Zapier clearly articulates their culture and way of working in 5 points, and I like to quote this example as its easily understood and is a straightforward and articulate way of summarising how they work:

  1. Freedom & Flexibility
  2. Diversity, inclusion, and belonging
  3. Camaraderie from afar
  4. Learning on- and offline
  5. Interesting problems to solve

Change in Approach Needed

Traditional companies that have moved to Hybrid ways of working like PWC will struggle to get the same level of flexibility, cost savings and productivity output from companies that are remote-first by design like Zapier.

One of the major global accounting and consulting firms, PWC, has recently decided to allow its workers to work from anywhere in the US.
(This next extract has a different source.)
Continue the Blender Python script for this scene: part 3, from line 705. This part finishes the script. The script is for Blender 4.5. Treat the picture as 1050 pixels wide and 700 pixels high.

This is excellent news for thousands of employees working remotely for some time, but this was always on the hub and spoke approach.

The hub and spoke approach of hybrid working is that you have your home base or head offices, possibly with regional offices, and that you give your employees the ability to work at home permanently or a few times a week.

This is great, but it is not remote working in its purest form. The challenge is taking full advantage of remote working for both the company and its employees.

Think about it. You have been working for a company for five years at their offices. Suddenly the world, and your world, is thrown into turmoil, and you have to work from home.

You are forced to adapt to remote collaboration tools and platforms, working strange hours and trying to juggle home life and work life in the same space.

The company you work for is trying its best to ensure the tools it uses help its employees stay productive, happy and sane. But ultimately, the innate culture in the organisation is based on many years of traditional ways of working.

You cannot just send people to work at home and call yourself a remote company.

Organisations that have realised the benefit and need to introduce flexibility will need to spend much time reinventing their culture and ways of working.

For now, the remote-first companies have a clear edge over the hybrid approach.